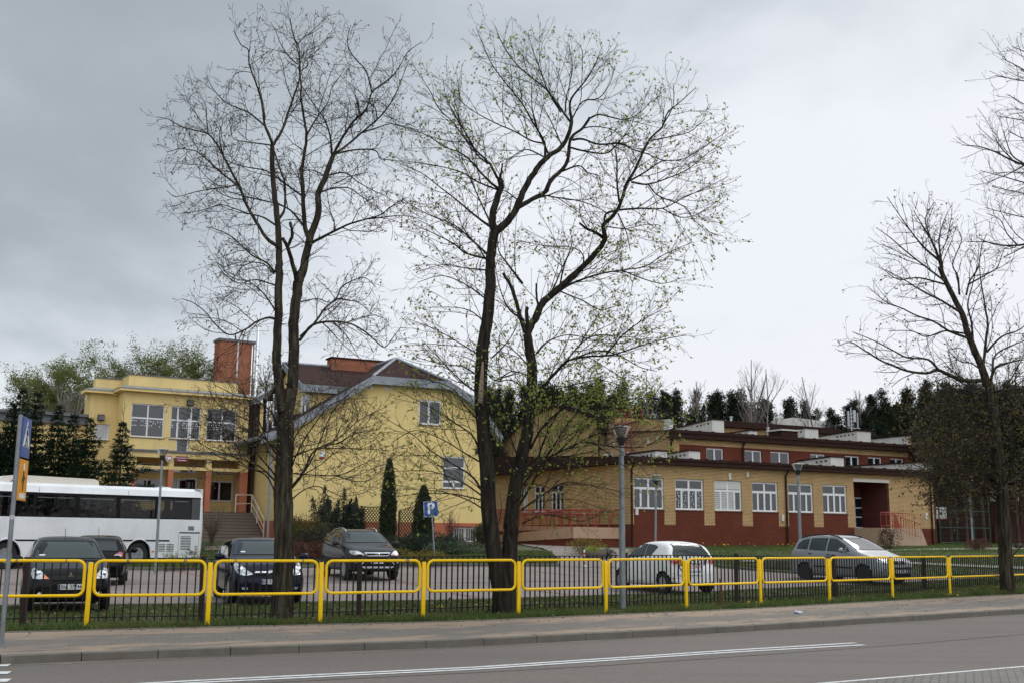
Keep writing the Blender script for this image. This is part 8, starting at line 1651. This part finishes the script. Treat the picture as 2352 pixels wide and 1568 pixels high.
# crossing sign and the amber plate on the post at the left edge
Pp = onz(3, 1479, 0); root = empty('sign_post', Pp, 0, 'grey steel post at the left edge carrying a blue crossing sign and an amber plate', 'sign'); q = MB(); q.tube([(0, 0, -.1), (0, 0, 3.32)], .033, 12); q.build('pole', M_steel, root, smooth=True, angle=50)
aw = R(-12.5); w_ = Vector((math.sin(aw), math.cos(aw), 0)); nrm = Vector((w_.y, -w_.x, 0)); nrm = nrm if nrm.dot(-Pp) > 0 else -nrm
def platef(z0, z1, nm, m, wd=.60, off=.045):
    """a sheet fixed beside the pole; local x along the sheet, y out of its face"""
    xa = -w_ if False else w_; X = xa if xa.cross(Vector((0, 0, 1))).dot(nrm) > 0 else -xa
    # text x direction must run left to right as seen from the face side
    T_ = Matrix(((X.x, nrm.x, 0, 0), (X.y, nrm.y, 0, 0), (0, 0, 1, 0), (0, 0, 0, 1))); 
    ctr = w_*(wd/2+.0)+nrm*off; M = Matrix.Translation(ctr) @ T_; b = MB(M); b.cbox(-wd/2, wd/2, -.012, .004, z0, z1, .004); s = b.build(nm, m, root); return s, M
s, M = platef(2.70, 3.30, 'blue_plate', M_blue); zc = 3.03
b = MB(M); b.prism([(-.235, .0045, zc-.17), (.235, .0045, zc-.17), (0, .0045, zc+.235)], (0, .003, 0)); tr = b.build('white_triangle', M_wsign, s)
b = MB(M)
for pts in ([(-.012, .12), (.03, .12), (.045, .03), (.02, .0), (-.03, .02)], [(-.03, .02), (.02, .0), (.09, -.12), (.06, -.14), (-.01, -.04)], [(-.03, .02), (.0, -.01), (-.06, -.13), (-.10, -.12)], [(-.012, .12), (-.07, .05), (-.06, .035), (.0, .09)], [(.03, .11), (.09, .04), (.08, .03), (.02, .08)]): b.prism([(x, .009, zc+z-.02) for x, z in pts], (0, .002, 0))
b.lathe([(.028, .009), (.028, .011)], 12, (.012, 0, zc+.13), 'y')
for k in range(5): b.box(-.16+k*.07, -.125+k*.07, .009, .011, zc-.165, zc-.145)
b.build('pedestrian_figure', M_ink, tr)
s, M = platef(2.06, 2.67, 'amber_plate', M_amber)
b = MB(M); b.lathe([(.06, .0045), (.06, .008)], 16, (0, 0, 2.56), 'y'); b.box(-.2, .2, .0045, .007, 2.09, 2.17); b.build('white_mark', M_wsign, s)
b = MB(M); b.prism([(-.03, .0045, 2.50), (.03, .0045, 2.50), (.05, .0045, 2.36), (.02, .0045, 2.20), (-.02, .0045, 2.20), (-.04, .0045, 2.38)], (0, .003, 0)); b.prism([(-.03, .0045, 2.44), (-.12, .0045, 2.34), (-.10, .0045, 2.32), (-.02, .0045, 2.40)], (0, .003, 0)); b.prism([(.03, .0045, 2.44), (.14, .0045, 2.40), (.13, .0045, 2.37), (.02, .0045, 2.40)], (0, .003, 0)); b.build('figure', M_ink, s)
b = MB(); b.lathe([(.036, 1.78), (.036, 1.84)], 12); b.build('sticker', M_lgrey, root)
# parking sign
Pq = base(1001, 45.0); root = empty('parking_sign', Pq, 0, 'square blue parking sign with a white P on a leaning grey post', 'sign'); zt = hgt(990, 1150, 45.0); tp_ = at(990, 1160, 45.0)-Pq
q = MB(); q.tube([(0, 0, -.1), (tp_.x, 0, zt+.05)], .03, 10); q.build('pole', M_steel, root); M = Matrix.Translation((tp_.x, -.05, zt-.30)) @ Matrix.Rotation(R(-3), 4, 'Y') @ Matrix.Rotation(R(-12), 4, 'Z'); b = MB(M); b.cbox(-.30, .30, -.008, .008, -.32, .30, .006); s = b.build('plate', M_blue, root)
b = MB(M)
for a, b_, c_, d_ in ((-.295, -.28, -.315, .295), (.28, .295, -.315, .295), (-.28, .28, -.315, -.30), (-.28, .28, .28, .295)): b.box(a, b_, -.0095, -.0085, c_, d_)
b.build('white_border', M_wsign, s); text('letter', 'P', .62, M_wsign, s, M @ Matrix.Translation((0, -.011, .0)) @ VERT, .022, .95)
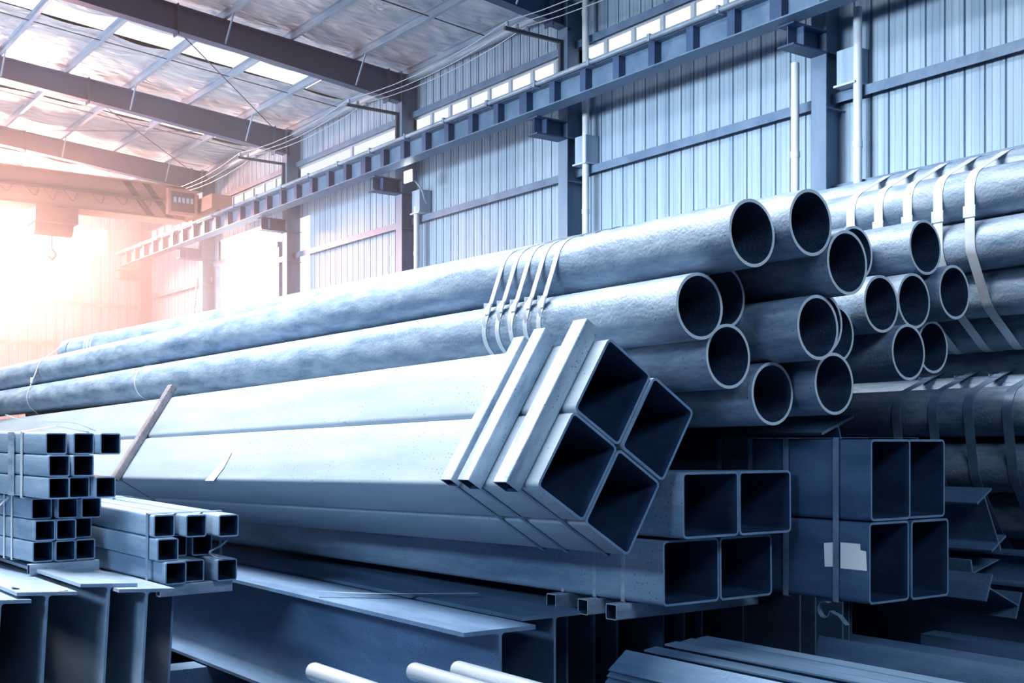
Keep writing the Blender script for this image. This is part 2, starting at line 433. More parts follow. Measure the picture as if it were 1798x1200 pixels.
# dunnage bars strapped across the upper outer face (local +Z side), running along local Y
def bar_across(x, w, h, y0, y1, lab, top=TH + .003, mat='dunnage'):
    b = MB()
    out = rrect(w, h, .008, 3); inn = rrect(w - .012, h - .012, .004, 3)
    b.hollow(out, inn, y0, y1, 0, 1, 0)
    # tube built along X; turn it to run along local Y
    m = DFR @ Matrix.Translation((x, 0, top + h / 2)) @ Matrix.Rotation(R(90), 4, 'Z')
    o = link('dunnage_bar', b.mesh('dunnage_bar', [mat, 'tube_in']), m)
    tag(o, lab, 'steel bar', 'bars across the tilted tubes'); return o
YL = TW + .004
for x, w, h, lab, y0, y1 in (
    (-.615, .088, .062, 'flattest bar strapped across the tilted tubes, third from their open mouths', -YL - .005, YL + .02),
    (-.43, .090, .088, 'middle one of three bars strapped across the tilted tubes near their mouths', -YL - .02, YL + .03),
    (-.14, .100, .090, 'bar strapped across the tilted tubes closest to their open mouths', -YL - .03, YL + .045),
    (-5.32, .085, .055, 'single slanting rusty bar far along the tilted tubes, above the small square tubes', -YL - .02, YL + .07)):
    bar_across(x, w, h, y0, y1, lab, mat='rust' if x < -2 else 'dunnage')
    e = TH + .002
    pts = [(-YL, -e), (YL, -e), (YL, e), (-YL, e)]
    strap('steel_strap', pts, DFR @ Matrix.Translation((x, 0, 0)),
          {-.615: 'dark strap on the tilted tubes running down from the flatter bar', -.43: 'dark strap on the tilted tubes running down from the middle bar',
           -.14: 'dark strap on the tilted tubes running down from the bar nearest the mouths', -5.32: 'faint strap on the tilted tubes running down from the single rusty bar'}[x],
          'straps on the tilted tubes', .026, mat='strap_dark')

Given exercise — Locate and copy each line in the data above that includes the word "This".

Solution to the exercise —
Keep writing the Blender script for this image. This is part 8, starting at line 1651. This part finishes the script. Treat the picture as 2352 pixels wide and 1568 pixels high.
Keep writing the Blender script for this image. This is part 2, starting at line 433. More parts follow. Measure the picture as if it were 1798x1200 pixels.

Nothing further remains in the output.